Linda Keane, an architect and environmental designer, notes the difficulty of redeveloping in established neighborhoods. “A plan without leadership is doomed to failure. So is leadership without a plan.”

The Downer debacle showed Milwaukee lacked both: a plan and a leader. Unlike what was done for the Third Ward or the Beerline, there was no fine-grained public planning process in place to anticipate the concerns that arose on Downer. Without such a plan, there was no way for residents to know how the pieces fit together – that one tall building would not become a high-rise forest, or how Downer’s retail area might connect to the burgeoning development around North and Prospect avenues.

Nor was there any commitment by the mayor to the creation of great architecture. It was as if Barrett couldn’t see the building on Downer, except for the political shadow it cast on the faces of the community.

The design community was aghast when Barrett told the Milwaukee Journal Sentinel prior to his election that the biggest design challenge was “potholes.” Later he was caught off guard and supported a suburban-styled gated community in Milwaukee. Barrett’s supporters say “he is learning.” But is he?

“Dialogue about design and urbanization of the city has to start from the very top,” says Park, now the city planner for Denver. “What made my job possible was knowing Norquist got it and was willing to expend political capital.”

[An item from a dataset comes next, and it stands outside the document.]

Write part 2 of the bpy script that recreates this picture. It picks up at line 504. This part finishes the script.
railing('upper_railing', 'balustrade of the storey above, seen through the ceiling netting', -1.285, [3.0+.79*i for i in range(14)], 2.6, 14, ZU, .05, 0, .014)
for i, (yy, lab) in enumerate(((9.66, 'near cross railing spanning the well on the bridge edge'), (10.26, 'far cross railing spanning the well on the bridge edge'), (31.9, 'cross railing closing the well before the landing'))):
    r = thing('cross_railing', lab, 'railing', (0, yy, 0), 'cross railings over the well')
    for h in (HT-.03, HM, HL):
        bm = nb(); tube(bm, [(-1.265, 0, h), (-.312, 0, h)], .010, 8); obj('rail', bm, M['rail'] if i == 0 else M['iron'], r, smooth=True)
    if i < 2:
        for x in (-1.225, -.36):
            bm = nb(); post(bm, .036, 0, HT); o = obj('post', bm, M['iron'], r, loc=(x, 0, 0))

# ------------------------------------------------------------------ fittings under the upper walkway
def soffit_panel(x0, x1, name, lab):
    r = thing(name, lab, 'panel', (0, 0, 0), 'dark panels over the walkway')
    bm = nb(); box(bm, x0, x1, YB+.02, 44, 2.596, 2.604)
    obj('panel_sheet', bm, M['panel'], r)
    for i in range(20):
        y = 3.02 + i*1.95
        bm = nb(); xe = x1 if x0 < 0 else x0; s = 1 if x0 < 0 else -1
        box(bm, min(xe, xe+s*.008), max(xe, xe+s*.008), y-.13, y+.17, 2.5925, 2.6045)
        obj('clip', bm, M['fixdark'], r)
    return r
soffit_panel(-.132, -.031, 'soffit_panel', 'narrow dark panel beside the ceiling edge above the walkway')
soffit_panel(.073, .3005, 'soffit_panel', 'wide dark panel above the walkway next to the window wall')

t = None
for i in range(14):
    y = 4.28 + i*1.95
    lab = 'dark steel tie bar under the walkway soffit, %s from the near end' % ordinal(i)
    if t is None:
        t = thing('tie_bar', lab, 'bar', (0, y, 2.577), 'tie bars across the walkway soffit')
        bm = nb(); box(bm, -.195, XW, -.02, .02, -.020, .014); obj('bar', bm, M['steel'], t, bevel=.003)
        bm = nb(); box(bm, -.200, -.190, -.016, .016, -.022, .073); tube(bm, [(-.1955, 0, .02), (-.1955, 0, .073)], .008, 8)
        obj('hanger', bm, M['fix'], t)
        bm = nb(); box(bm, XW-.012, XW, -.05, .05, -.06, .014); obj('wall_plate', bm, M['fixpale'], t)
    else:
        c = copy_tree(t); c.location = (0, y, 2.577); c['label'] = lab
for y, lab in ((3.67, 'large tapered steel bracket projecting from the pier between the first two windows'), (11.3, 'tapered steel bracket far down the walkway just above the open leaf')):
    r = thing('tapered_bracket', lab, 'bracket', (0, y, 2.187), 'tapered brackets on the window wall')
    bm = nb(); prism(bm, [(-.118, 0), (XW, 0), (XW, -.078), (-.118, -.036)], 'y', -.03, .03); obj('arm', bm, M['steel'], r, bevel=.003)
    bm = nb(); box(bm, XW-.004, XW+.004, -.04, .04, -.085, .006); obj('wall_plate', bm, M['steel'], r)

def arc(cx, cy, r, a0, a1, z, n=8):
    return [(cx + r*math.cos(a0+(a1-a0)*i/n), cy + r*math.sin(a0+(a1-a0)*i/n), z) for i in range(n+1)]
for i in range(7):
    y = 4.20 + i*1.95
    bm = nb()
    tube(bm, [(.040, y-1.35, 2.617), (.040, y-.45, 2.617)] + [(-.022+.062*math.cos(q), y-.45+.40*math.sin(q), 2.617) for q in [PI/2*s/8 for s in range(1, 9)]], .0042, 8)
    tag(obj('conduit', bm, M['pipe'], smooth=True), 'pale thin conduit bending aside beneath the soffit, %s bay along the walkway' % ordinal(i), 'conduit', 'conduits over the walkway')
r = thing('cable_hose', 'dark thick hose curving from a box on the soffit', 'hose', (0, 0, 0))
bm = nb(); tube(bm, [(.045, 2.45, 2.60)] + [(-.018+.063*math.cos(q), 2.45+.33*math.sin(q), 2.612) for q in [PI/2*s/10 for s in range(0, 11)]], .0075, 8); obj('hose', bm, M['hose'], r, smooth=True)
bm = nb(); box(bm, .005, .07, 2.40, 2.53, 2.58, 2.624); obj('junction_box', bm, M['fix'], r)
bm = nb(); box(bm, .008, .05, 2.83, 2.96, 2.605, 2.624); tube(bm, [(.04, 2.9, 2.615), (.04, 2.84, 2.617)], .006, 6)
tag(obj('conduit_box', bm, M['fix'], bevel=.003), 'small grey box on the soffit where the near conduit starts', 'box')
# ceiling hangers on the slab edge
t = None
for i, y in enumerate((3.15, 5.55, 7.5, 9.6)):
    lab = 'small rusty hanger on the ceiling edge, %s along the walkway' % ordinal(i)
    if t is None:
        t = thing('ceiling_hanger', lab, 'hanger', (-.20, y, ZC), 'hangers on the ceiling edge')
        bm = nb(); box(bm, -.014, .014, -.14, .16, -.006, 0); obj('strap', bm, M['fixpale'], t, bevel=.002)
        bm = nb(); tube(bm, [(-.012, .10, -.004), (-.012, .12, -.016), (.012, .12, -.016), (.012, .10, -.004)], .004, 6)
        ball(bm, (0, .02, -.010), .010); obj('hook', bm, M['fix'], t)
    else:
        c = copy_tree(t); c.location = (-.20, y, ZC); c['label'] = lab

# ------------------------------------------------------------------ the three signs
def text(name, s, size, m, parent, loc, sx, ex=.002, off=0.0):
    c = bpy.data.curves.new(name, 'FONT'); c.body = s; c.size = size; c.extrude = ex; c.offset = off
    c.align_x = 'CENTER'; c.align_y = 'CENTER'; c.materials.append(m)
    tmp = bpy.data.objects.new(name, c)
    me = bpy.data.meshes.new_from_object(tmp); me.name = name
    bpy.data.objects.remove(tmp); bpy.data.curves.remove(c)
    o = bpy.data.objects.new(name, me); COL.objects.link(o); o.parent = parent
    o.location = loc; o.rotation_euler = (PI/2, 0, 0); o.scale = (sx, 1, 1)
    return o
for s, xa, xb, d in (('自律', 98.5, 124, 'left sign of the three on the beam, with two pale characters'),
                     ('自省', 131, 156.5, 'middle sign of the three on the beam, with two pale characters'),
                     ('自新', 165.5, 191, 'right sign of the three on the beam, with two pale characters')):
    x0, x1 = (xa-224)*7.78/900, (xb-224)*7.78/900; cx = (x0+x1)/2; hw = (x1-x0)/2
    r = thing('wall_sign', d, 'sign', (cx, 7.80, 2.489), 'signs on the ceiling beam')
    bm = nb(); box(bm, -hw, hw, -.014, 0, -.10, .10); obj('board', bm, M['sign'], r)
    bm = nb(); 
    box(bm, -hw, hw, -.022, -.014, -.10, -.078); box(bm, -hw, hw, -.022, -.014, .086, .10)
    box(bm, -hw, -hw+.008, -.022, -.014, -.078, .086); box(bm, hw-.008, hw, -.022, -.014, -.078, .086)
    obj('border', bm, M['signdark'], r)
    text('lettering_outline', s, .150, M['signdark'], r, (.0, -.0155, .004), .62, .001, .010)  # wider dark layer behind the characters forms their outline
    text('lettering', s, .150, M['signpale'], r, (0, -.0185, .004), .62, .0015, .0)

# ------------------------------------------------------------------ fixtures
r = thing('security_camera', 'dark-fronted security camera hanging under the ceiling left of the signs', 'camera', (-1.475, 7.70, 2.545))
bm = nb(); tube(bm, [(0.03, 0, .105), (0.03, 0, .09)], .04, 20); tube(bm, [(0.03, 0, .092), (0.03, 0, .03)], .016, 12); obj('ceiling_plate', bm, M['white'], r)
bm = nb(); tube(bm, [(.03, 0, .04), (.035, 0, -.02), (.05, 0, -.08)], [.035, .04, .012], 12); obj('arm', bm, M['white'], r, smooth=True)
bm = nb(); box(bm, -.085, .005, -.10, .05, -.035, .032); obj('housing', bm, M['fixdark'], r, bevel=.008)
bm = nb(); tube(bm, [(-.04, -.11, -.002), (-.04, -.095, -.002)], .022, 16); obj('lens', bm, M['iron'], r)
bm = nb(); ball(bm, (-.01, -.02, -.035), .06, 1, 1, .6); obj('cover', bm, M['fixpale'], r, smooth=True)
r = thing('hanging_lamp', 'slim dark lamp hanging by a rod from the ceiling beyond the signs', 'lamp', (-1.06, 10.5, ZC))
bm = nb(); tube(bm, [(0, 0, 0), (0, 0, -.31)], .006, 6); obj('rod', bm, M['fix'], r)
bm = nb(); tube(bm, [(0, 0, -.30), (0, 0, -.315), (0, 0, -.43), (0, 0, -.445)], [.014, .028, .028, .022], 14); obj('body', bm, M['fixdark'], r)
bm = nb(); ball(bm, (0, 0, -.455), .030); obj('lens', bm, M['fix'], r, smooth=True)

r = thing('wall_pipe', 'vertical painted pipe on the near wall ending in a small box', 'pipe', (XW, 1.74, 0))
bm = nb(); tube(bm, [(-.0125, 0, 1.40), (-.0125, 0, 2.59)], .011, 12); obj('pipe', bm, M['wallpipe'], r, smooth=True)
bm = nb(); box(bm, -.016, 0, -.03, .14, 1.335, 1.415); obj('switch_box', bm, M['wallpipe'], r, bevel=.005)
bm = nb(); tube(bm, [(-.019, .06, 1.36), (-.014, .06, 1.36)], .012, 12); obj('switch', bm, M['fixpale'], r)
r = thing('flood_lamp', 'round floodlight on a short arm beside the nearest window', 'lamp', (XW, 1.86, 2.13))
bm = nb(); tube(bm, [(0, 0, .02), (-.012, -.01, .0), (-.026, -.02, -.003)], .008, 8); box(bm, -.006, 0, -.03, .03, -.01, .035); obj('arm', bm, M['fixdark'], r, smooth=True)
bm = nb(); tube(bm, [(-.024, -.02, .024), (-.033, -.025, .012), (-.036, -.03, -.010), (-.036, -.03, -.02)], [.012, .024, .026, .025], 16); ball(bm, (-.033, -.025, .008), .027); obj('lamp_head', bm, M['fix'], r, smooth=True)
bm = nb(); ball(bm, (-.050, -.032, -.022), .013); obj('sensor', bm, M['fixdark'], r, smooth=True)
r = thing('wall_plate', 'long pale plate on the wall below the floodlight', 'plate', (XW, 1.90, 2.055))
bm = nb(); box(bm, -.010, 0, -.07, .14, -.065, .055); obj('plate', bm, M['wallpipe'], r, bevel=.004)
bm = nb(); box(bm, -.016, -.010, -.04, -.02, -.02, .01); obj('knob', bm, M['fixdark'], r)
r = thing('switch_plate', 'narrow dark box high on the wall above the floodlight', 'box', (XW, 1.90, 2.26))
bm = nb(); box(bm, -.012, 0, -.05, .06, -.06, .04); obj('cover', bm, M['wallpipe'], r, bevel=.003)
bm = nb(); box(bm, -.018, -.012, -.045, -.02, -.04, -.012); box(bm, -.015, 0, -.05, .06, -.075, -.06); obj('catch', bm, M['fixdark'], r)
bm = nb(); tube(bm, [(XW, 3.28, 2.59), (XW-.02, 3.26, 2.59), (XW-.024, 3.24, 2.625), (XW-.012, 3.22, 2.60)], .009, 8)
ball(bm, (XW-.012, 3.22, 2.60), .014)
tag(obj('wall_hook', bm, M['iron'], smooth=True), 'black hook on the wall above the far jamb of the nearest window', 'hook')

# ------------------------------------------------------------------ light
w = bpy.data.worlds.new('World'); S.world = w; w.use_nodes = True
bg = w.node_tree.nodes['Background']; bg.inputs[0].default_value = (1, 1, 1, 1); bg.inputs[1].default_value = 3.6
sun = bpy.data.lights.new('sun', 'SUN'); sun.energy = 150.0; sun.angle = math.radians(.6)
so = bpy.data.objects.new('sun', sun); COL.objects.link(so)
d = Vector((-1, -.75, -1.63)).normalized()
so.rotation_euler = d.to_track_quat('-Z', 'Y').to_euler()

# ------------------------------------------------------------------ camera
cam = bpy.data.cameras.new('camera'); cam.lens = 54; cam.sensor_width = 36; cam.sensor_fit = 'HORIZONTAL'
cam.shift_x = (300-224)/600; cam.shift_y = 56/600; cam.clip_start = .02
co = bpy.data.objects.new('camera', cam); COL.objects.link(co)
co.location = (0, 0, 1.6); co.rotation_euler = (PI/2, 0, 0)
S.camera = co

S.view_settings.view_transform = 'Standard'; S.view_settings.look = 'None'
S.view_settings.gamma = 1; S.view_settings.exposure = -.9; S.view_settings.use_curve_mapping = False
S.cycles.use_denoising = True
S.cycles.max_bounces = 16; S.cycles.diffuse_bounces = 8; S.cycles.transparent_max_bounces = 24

Across the country, cities are undergoing a renaissance that raises these kinds of issues. The great cities will maximize this revival’s momentum. The losers will lag behind.

“They wanted the future to be the past,” says D’Amato of the naysayers in the Downer Avenue neighborhood. “We wanted the future to be the future.”

What kind of future does the mayor envision for us? How will he and his planners get us there? The past 15 years have proven that architecture can often rise to the occasion in Milwaukee. But city officials have to rise to the challenge, too.